At least 11 revolutionary fighters have been killed and another 34 wounded, the news organization said.

There were also reports anti-Gadhafi troops had taken the Sirte airport, located about 10 kilometres south of the city.

NATO airstrikes continued to pound pro-Gadhafi targets. The alliance said it struck multiple rocket launchers, air missile systems, armoured vehicles and a military storage facility in Sirte on Thursday. NATO has conducted over 8,500 strikes on Libya since late March.

The exact whereabouts of Gadhafi are unknown but the owner of a Syrian TV station who has been airing his recordings said the former leader is still in Libya.

UN gives Libya's seat to NTC

As the battles centred on Gadhafi holdouts Bani Walid, Sirte and the city of Sabha, located deep in the southern desert, Libya's interim leadership, the National Transitional Council, has been pushing forward with efforts to form a new government.

The UN General Assembly voted Friday to give Libya's seat in the world body to the NTC.

The vote means that a senior council official will be able to join world leaders and speak for Libya at next week's ministerial session of the General Assembly and also participate in meetings.

On Thursday, British Prime Minister David Cameron and French President Nicolas Sarkozy expressed their support for the NTC, promising to release billions in frozen Libyan assets during a visit to Tripoli on Thursday.

Turkey's Prime Minister Recep Tayyip Erdogan, meanwhile, was in the country Friday and met with Mustafa Abdul-Jalil, the head of the NTC.

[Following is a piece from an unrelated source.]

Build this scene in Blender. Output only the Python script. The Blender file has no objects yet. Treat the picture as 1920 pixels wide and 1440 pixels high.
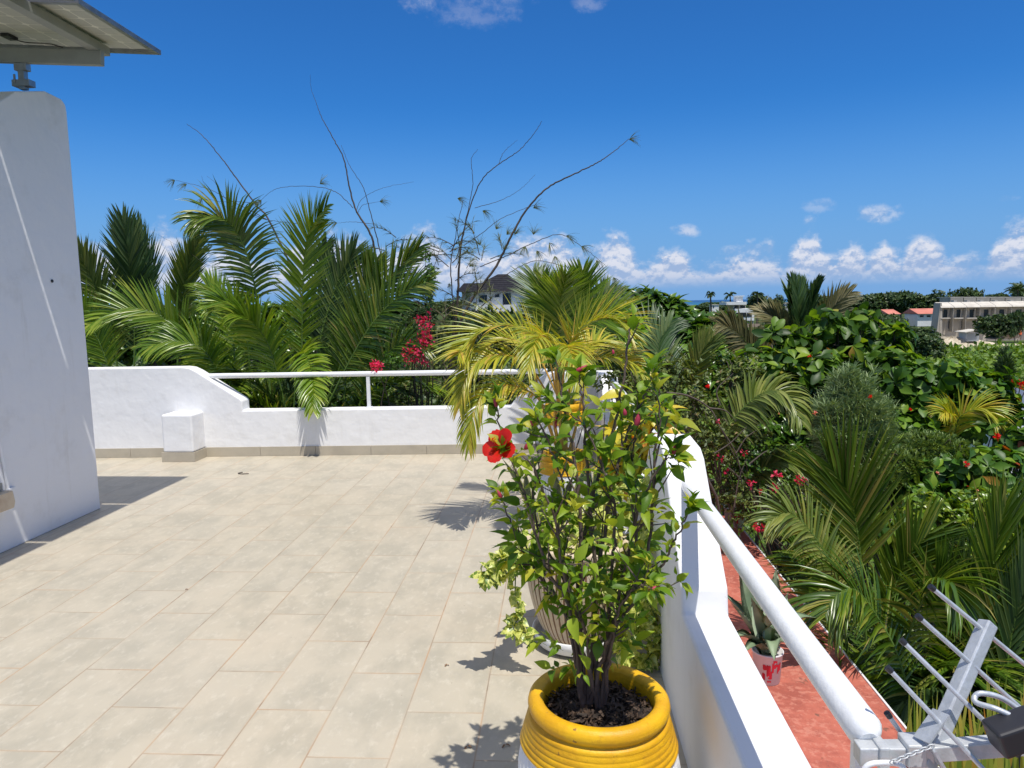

Erdogan was expected to discuss how to resume investments in Libya, where Turkish contractors were involved in 214 building projects worth more than $15 billion before the rebellion that ousted Gadhafi.

He travelled to Libya as part of a tour of the Arab world, including Egypt and Tunisia, that is aimed at offering help for the countries and advancing his growing status as a regional leader.

Washington wants to locate, destroy weapons

The U.S. government said Friday it was planning to take a more active role in securing thousands of rocket launchers, mines and small arms Gadhafi stockpiled during his four-decade rule.

Washington is worried the weapons could fall into the hands of al-Qaeda or other extremist groups.

Officials said the Obama administration is sending several additional weapons experts to Libya to help train local units to locate and destroy the equipment. The U.S. has two such contractors there already.

The primary concern is an estimated 20,000 shoulder-launched missiles that could be used to shoot down helicopters or commercial airliners.

The decision to increase weapons-related aid comes after U.S. officials received a request Friday from Libya's National Transitional Council for greater assistance in securing Gadhafi's former stocks of conventional weapons.